Today though, we recounted the part about God providing the money. The part about how we had no debt from the adoption and actually had a surplus of funds in the adoption account. That's really my favorite part of the whole thing. I love to talk about it.  I almost teared up right there in her office! Something about recalling God's provision and faithfulness out loud does your soul good. Wonders, even. 

Then she asked about how soon after our adoption did we move and that led to another story, but amazingly enough, proved that my faith in a faithful God can waiver, even when He just proved Himself just 2 months prior. 

I am just like the Israelites in the Old Testament, being rescued one minutes and complaining and wondering in the desert the next.  Wondering of God will still prove Himself or will He give up. Of course that is my unbelief and lies Satan twists and stabs in the heart and mind.
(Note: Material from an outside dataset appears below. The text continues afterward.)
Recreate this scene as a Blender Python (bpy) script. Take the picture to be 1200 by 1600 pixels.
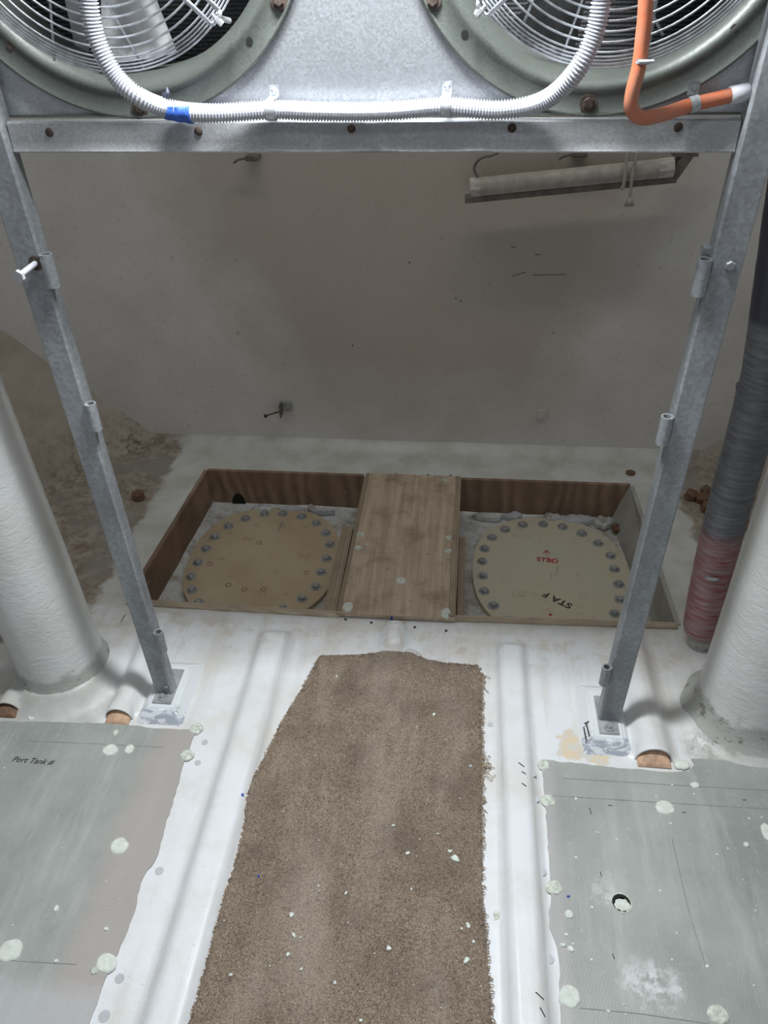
import bpy, bmesh, math, random
import numpy as np
from mathutils import Vector, Matrix, noise
random.seed(7)
for o in list(bpy.data.objects): bpy.data.objects.remove(o)
PI = math.pi
S = bpy.context.scene
COL = S.collection
# ------------------------------------------------------------ camera
F_PX = 1235.0; EYE = 1.60
R = np.array([[0.996, 0.039, -0.086], [0.093, -0.586, 0.805], [-0.019, -0.809, -0.587]])
_d1 = np.array([142., -900., F_PX]); _d2 = np.array([40., 1700., F_PX])
_y = _d1/np.linalg.norm(_d1); _n = _d2-_y*(_d2@_y); _n /= np.linalg.norm(_n)
_x = np.cross(_n, _y); _x = _x if _x[0] > 0 else -_x
R = np.array([_x, _y, -_n])                      # world = R @ (right, down, forward)
cd = bpy.data.cameras.new('camera'); cam = bpy.data.objects.new('camera', cd); COL.objects.link(cam)
cd.sensor_fit = 'VERTICAL'; cd.sensor_height = 36.0; cd.lens = 36.0*F_PX/1600.0; cd.clip_start = 0.02
right, down, fwd = R[:, 0], R[:, 1], R[:, 2]
M = Matrix(((right[0], -down[0], -fwd[0], 0), (right[1], -down[1], -fwd[1], 0), (right[2], -down[2], -fwd[2], EYE), (0, 0, 0, 1)))
cam.matrix_world = M
S.camera = cam
def ray(px, py): return R@np.array([px-600., py-800., F_PX])
def fl(px, py, z=0.0):
    r = ray(px, py); p = np.array([0, 0, EYE])+r*((z-EYE)/r[2]); return (float(p[0]), float(p[1]), z)
def onY(px, py, Y):
    r = ray(px, py); p = np.array([0, 0, EYE])+r*(Y/r[1]); return (float(p[0]), Y, float(p[2]))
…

My goal for this month is to read Choosing Gratitude by Nancy Lee DeMoss. It's the month of Thanksgiving. I thought it might be appropriate. I have also been taught that praise and gratitude are tools to defeat complaints and doubts. They renew your mind and soul.


So during hard times, you must fight for joy.

A few more tidbits:

Elizabeth has discovered fall. It is so delightful! I love hearing her exclaim over the yellow trees and saying it's so beautiful over and over again.